Most of the negotiations between the city, county, Safe Harbor and the coalition appear to have gone smoothly, with participants repeatedly congratulating each other for working hard to close the Pines and end chronic homelessness in the region by 2028 — the coalition's goal.

But the negotiations were not without controversy, including some tense exchanges between Geinzer and others.

In August, Takano, the head of Rotary Charities, a philanthropic powerhouse, wrote Geinzer to express concern about tree trimming the city had undertaken in the Pines, which was perceived by some community members "as a way to 'flush out' the people who are camping there in an undignified way."

Geinzer responded that Takano's use of the word "undignified" was "truly unfortunate and demonstrates the lack of understanding/experiencing, or willingness to understand/experience, the full context of what (city officials) have been facing over many years."
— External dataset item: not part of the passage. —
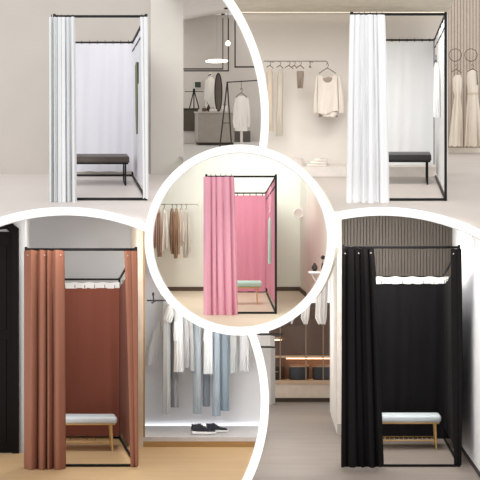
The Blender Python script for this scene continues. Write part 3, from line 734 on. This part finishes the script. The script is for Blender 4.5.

Takano responded in turn by thanking Geinzer for the detail provided in his response, reminding him that Rotary Charities "has invested over $2,800,000 in direct programs and services to addressing homelessness in the region."

After the Record-Eagle reported on a large city-led cleanup of the Pines in December — noting that there are no porta-potties there and that homeless residents were using their campsites and the wetlands near Kids Creek as public toilets — City Commissioner Tim Werner wrote Geinzer and asked: "What creative approaches have been discussed to enable ports-johns [sic] to be reintroduced to the Pines?"

Geinzer responded by telling Werner that he would not push to re-install porta-johns in the Pines, suggesting that doing so would encourage some homeless residents to remain there.

He also rebuked Werner for saying that the article quoted a city official as saying "it's too hard" for the city to provide porta-johns.

Geinzer pointed out that was not what the article said: "I continue to find your characterizations ... of our staff very troubling," he wrote, adding, "In no way would I advocate to put facilities out there. It undermines the work we are doing to move to a more permanent year-round shelter situation while we are working to build more permanent supportive housing."